How Dwyane Wade Went from Being Batman to Being Alfred for the Miami Heat

Peter Emerick@@peteremerickSenior Writer IINovember 21, 2012

DENVER, CO - NOVEMBER 15:  Dwyane Wade #3 of the Miami Heat in his street clothes and LeBron James #6 of the Miami Heat observe the national anthem prior to facing the Denver Nuggets at the Pepsi Center on November 15, 2012 in Denver, Colorado. Wade did not play in the game. NOTE TO USER: User expressly acknowledges and agrees that, by downloading and or using this photograph, User is consenting to the terms and conditions of the Getty Images License Agreement.  (Photo by Doug Pensinger/Getty Images)
Doug Pensinger/Getty Images

Whether it's Gotham City or South Beach, we all know that there can only be one Batman. That's just a fact of life.

In Gotham City, Batman never had to compete with anyone else for his job because no one ever tried to take it from him. I mean who would want that level of responsibility?

For quite some time, Dwyane Wade was the Miami Heat's "Batman."

He came into the NBA out of Marquette, and while he didn't "save" the Heat's franchise, he certainly helped take them to the next level.

\Since joining the Heat for the 2003-04 season, Wade helped them reach the playoffs in all but one of the past nine seasons, and he's done so in impressive fashion.

From winning the scoring title in 2009, to leading the Heat to the 2006 NBA title while winning the 2006 NBA Finals MVP award, Wade's career in Miami has been one filled with accolades and accomplishments.

Up until the 2010-11 season, South Beach and the Miami Heat were defined by Wade's leadership and productive play on the court. That all changed the moment LeBron James uttered the following words:

"This fall, I'm going to take my talents to South Beach."

Usually, the end of a superhero's reign comes at the ends of a villain. While some fans may've seen LeBron's arrival in Miami as just that, in reality, it was just the dawning of a transition.

A transition for Wade from being Batman to being Alfred—Batman's true partner in crime.

There's no doubt that LeBron has taken over the role of Batman in South Beach.

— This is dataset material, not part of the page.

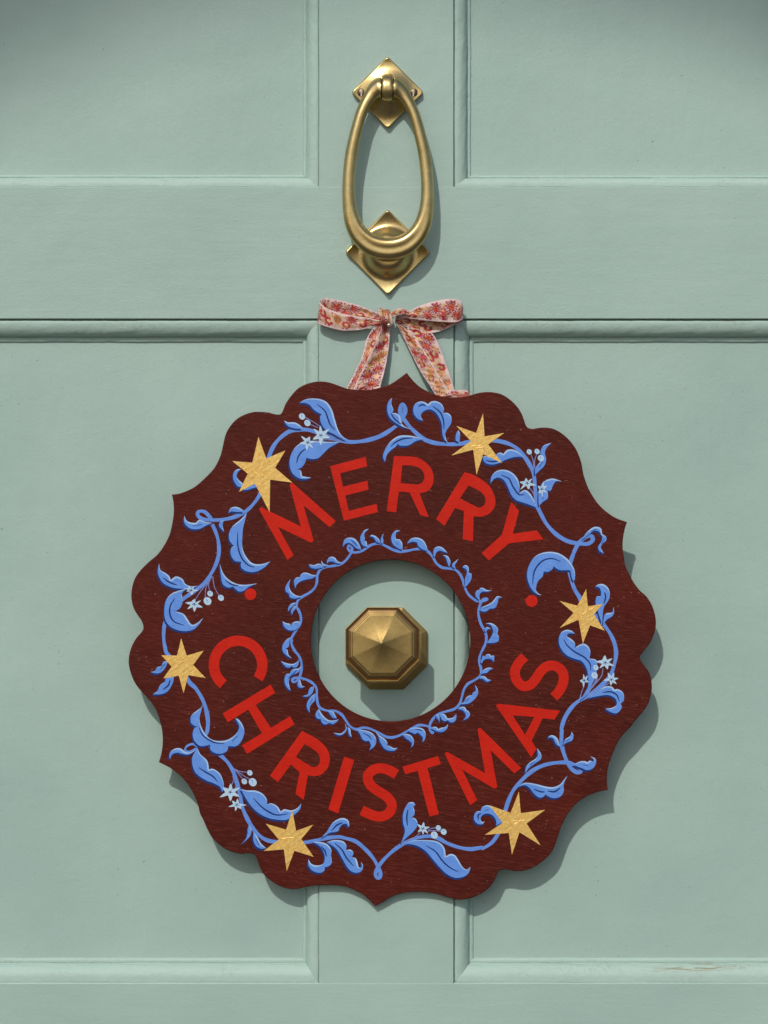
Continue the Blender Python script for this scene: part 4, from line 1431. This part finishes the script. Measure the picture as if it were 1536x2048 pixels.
def strip(name, rows, seed, nu=36, nv=14, cross=None, v0=0.0, hk=1.0, h0=0.0):
    """rows: list of ((ux,uy,h),(lx,ly,h)) in Z3 zoom pixels and mm -> lofted cloth"""
    A = cr([(*Z3.pt(a[0], a[1]), a[2]) for a, b in rows], nv)
    B = cr([(*Z3.pt(b[0], b[1]), b[2]) for a, b in rows], nv)
    verts, faces, cols = [], [], []
    v = v0
    n = len(A)
    for i in range(n):
        if i:
            m0, m1 = (A[i - 1] + B[i - 1]) / 2, (A[i] + B[i]) / 2
            v += math.sqrt(((m1[0] - m0[0]) ** 2 + (m1[1] - m0[1]) ** 2) * 0.25 + (m1[2] - m0[2]) ** 2)
        for j in range(nu + 1):
            u = j / nu
            q = A[i] * (1 - u) + B[i] * u
            h = q[2]
            if cross:
                h += cross(u, i / (n - 1))
            h = h0 + h * hk + 0.34 * math.sin(v * 0.42 + u * 4 + seed) + 0.20 * math.sin(v * 0.95 - u * 8 + seed * 2) + 0.10 * math.sin(v * 1.9 + u * 13)
            h += 0.45 * math.sin(u * 11 + seed * 3 + 0.9 * math.sin(v * 0.12)) * (0.35 + 0.65 * abs(i / (n - 1) * 2 - 1) ** 2)
            verts.append(P(q[0], q[1], h / 1000))
            c, mt = weave(u, v, seed)
            cols.append((*np.clip(c, 0, 1), mt))
    for i in range(n - 1):
        for j in range(nu):
            k = i * (nu + 1) + j
            faces.append((k, k + 1, k + nu + 2, k + nu + 1))
    o = mesh_obj(name, verts, faces, M_RIBBON, bow, BO, smooth=True)
    at = o.data.color_attributes.new('weave', 'FLOAT_COLOR', 'POINT')
    at.data.foreach_set('color', np.array(cols, dtype=np.float32).ravel())
    so = o.modifiers.new('thickness', 'SOLIDIFY')
    so.thickness = 0.0004
    so.offset = 0
    return o


strip('loop', [((655, 225, 8), (655, 300, 8)), ((520, 168, 6), (520, 292, 5)), ((380, 122, 5), (380, 272, 4)), ((250, 92, 6), (240, 262, 4)), ((155, 78, 9), (140, 275, 6)),
               ((110, 84, 13), (85, 295, 10)), ((90, 103, 17.5), (72, 308, 15)), ((106, 130, 20.5), (95, 322, 20)), ((160, 172, 22), (180, 350, 22)), ((260, 212, 21.5), (300, 378, 21.5)),
               ((400, 240, 20), (450, 373, 19)), ((540, 262, 18), (560, 350, 16.5)), ((655, 285, 15), (668, 322, 14))], 0.0, cross=lambda u, t: 1.2 * math.sin(math.pi * u) * (1 if t > 0.5 else -0.5), hk=0.5, h0=1.0)
strip('loop', [((775, 225, 14), (770, 252, 14)), ((855, 200, 17), (850, 250, 16)), ((930, 190, 19), (945, 266, 18)), ((1020, 148, 21), (1060, 282, 21)), ((1150, 108, 22.5), (1180, 294, 23)),
               ((1290, 83, 22), (1300, 301, 23.5)), ((1380, 92, 20), (1375, 298, 22)), ((1418, 130, 16), (1415, 275, 18)), ((1422, 190, 12), (1420, 285, 13)), ((1390, 230, 9), (1400, 305, 11)), ((1300, 268, 7.5), (1310, 342, 10)),
               ((1180, 275, 7), (1200, 387, 9.5)), ((1090, 270, 7), (1090, 402, 9)), ((990, 262, 7.5), (1000, 388, 8.5)), ((900, 252, 8), (900, 345, 8.5)), ((800, 245, 10), (790, 310, 10))], 2.3,
      cross=lambda u, t: 1.3 * math.sin(math.pi * u) * (1 if t < 0.5 else -0.4), hk=0.68, h0=0.5)
# tails
strip('tail', [((655, 300, 8), (700, 320, 9)), ((575, 375, 7), (676, 395, 9.5)), ((520, 475, 8), (645, 490, 10.5)), ((490, 600, 10), (590, 610, 12)), ((430, 740, 12.5), (520, 740, 14)), ((345, 905, 16), (450, 905, 17)), ((300, 980, 18), (410, 980, 19))], 4.0,
      cross=lambda u, t: -0.8 * math.sin(math.pi * u))
strip('tail', [((672, 318, 12), (748, 330, 8)), ((640, 430, 13), (743, 450, 8)), ((582, 560, 14), (730, 565, 9)), ((515, 690, 15), (707, 700, 11)), ((440, 840, 17), (678, 820, 14)), ((405, 930, 18.5), (655, 910, 16)), ((385, 1000, 20), (640, 990, 18))], 5.2,
      cross=lambda u, t: -1.6 * math.sin(math.pi * u) ** 2)
strip('tail', [((805, 320, 8), (860, 335, 10)), ((870, 440, 8), (965, 425, 12)), ((940, 585, 10), (1062, 565, 14)), ((1030, 760, 13), (1165, 735, 16.5)), ((1120, 900, 16), (1255, 880, 18.5)), ((1180, 1000, 18.5), (1330, 985, 20.5))], 6.1,
      cross=lambda u, t: 0.9 * math.sin(math.pi * u))
strip('tail', [((900, 350, 6), (1110, 370, 5)), ((940, 430, 7), (1160, 430, 6)), ((1000, 530, 8.5), (1212, 540, 7)), ((1075, 660, 11), (1262, 680, 9)), ((1155, 790, 13.5), (1308, 810, 12)), ((1230, 915, 16), (1345, 930, 15)), ((1300, 1000, 18), (1380, 1010, 17))], 7.7,
      cross=lambda u, t: 1.4 * math.sin(math.pi * u * 1.2) * (1 - t))
strip('tail', [((1245, 915, 19), (1300, 1010, 20)), ((1330, 935, 18.5), (1380, 1020, 20)), ((1410, 928, 17), (1470, 1020, 19)), ((1475, 940, 14), (1510, 1020, 16))], 9.3)


def knot():
    verts, faces, cols = [], [], []
    na, nu = 40, 22
    for i in range(na + 1):
        a = math.pi * (-0.62 + 1.24 * i / na)
        for j in range(nu + 1):
            u = j / nu
            t = u * 2 - 1
            w = 52 + 10 * math.cos(a * 1.5)
            x = 703 + t * w + 16 * math.sin(a)
            y = 258 + 78 * math.sin(a) * (1 + 0.06 * math.sin(u * 9)) + 6 * t
            h = 11.5 + 9.5 * math.cos(a) * (1 - 0.30 * t * t) + 0.9 * math.sin(u * 13 + a * 1.4) + 0.5 * math.sin(u * 29)
            q = Z3.pt(x, y)
            verts.append(P(q[0], q[1], h / 1000))
            c, mt = weave(0.12 + 0.76 * u, i * 0.62 + 3, 1.1)
            cols.append((*np.clip(c, 0, 1), mt))
    for i in range(na):
        for j in range(nu):
            k = i * (nu + 1) + j
            faces.append((k, k + 1, k + nu + 2, k + nu + 1))
    o = mesh_obj('knot', verts, faces, M_RIBBON, bow, BO, smooth=True)
    at = o.data.color_attributes.new('weave', 'FLOAT_COLOR', 'POINT')
    at.data.foreach_set('color', np.array(cols, dtype=np.float32).ravel())
    so = o.modifiers.new('thickness', 'SOLIDIFY')
    so.thickness = 0.0004


knot()
strip('fold', [((745, 215, 15), (765, 262, 15)), ((800, 182, 16), (815, 240, 17)), ((860, 168, 14), (880, 225, 16)), ((915, 200, 11), (925, 240, 13))], 3.3, cross=lambda u, t: 1.5 * math.sin(math.pi * u))

# pin that holds the bow
def pin():
    c = Z3.pt(735, 327)
    root = P(c[0], c[1], 0)
    o = thing('steel_pin', 'tiny round-headed steel pin pushed through the knot of the bow', 'pin', root)
    verts, faces = [], []
    n, m = 16, 10
    hc = 0.0235
    r = 0.0021
    for i in range(m + 1):
        a = math.pi * i / m
        for j in range(n):
            b = 2 * math.pi * j / n
            verts.append(P(c[0], c[1], hc) + Vector((r * math.sin(a) * math.cos(b), -r * math.cos(a), r * math.sin(a) * math.sin(b))))
    for i in range(m):
        for j in range(n):
            k = (j + 1) % n
            faces.append((i * n + j, i * n + k, (i + 1) * n + k, (i + 1) * n + j))
    fix_normals(mesh_obj('head', verts, faces, M_STEEL, o, root, smooth=True))
    verts, faces = [], []
    for h in (-0.004, hc):
        verts += [P(c[0], c[1], h) + Vector((0.0007 * math.cos(b), 0, 0.0007 * math.sin(b))) for b in np.linspace(0, 2 * math.pi, 10, endpoint=False)]
    for j in range(10):
        faces.append((j, (j + 1) % 10, 10 + (j + 1) % 10, 10 + j))
    fix_normals(mesh_obj('shank', verts, faces, M_STEEL, o, root, smooth=True))


pin()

With Wade on the bench, and LeBron in the lineup during the past two seasons, the Heat are 16-1—3-0 this season alone.

That doesn't mean that Wade isn't as good of a player as he once was. It simply means the Heat don't need him to be the guy anymore. They don't even need him to be their second option behind LeBron.

As we saw last season and are beginning to see once again this year, LeBron is the Heat's main man and Chris Bosh is quickly becoming their second option. That's not because Wade can't do it, it's instead because the Heat need a big man to play productively more than they need another backcourt player to step up.

Just look at Wade and Bosh's production this season alone:

Chris Bosh—19.6 PPG, 55.2 FG%, 7.3 RPG, 1.5 APG, 1.4 BLKPG, 24.92 PER

Dwyane Wade—16.9 PPG, 47.0 FG%, 4.9 APG, 4.1 RPG, 19.6 PER

Because of Wade's health issues, it's clear that the Heat have moved on to using Bosh as their second option behind LeBron. That's worked out rather well for the Heat.

What that doesn't mean though is that Wade's role isn't important for the team's success.

Batman wouldn't be Batman without someone behind the scenes doing all the dirty work, and that person is none other than Alfred.

Alfred always advised Batman in the appropriate course of action. He helped him prepare for the tasks ahead of him, and most importantly he was Batman's confidant and guide during difficult times. 

That's exactly who Wade is for the Heat, and ultimately for LeBron. 

The Heat aren't successful with Wade on the bench because he holds them back while he's in the game. They are successful because Wade still has an impact on the game with his attitude, guidance and experience.

Not being Batman isn't a bad thing for Wade. It's just who the Heat need him to be if they are going to repeat as NBA champions this year and establish the next great dynasty in the NBA.

Everyone can't be Batman, and Wade has not only realized that, he's also transitioned into being exactly what the Heat need him to be—a leader in the locker room, on the court or on the bench.

In a lot of ways, Wade is the emotional glue that holds the Heat together. It takes a special player to be that kind of player because it isn't the most glamorous or glorious position.

LeBron couldn't do it, because if he could he wouldn't have had to leave Cleveland to get his first ring.

Wade's transition from Batman to Alfred shows just how special of a player he truly is.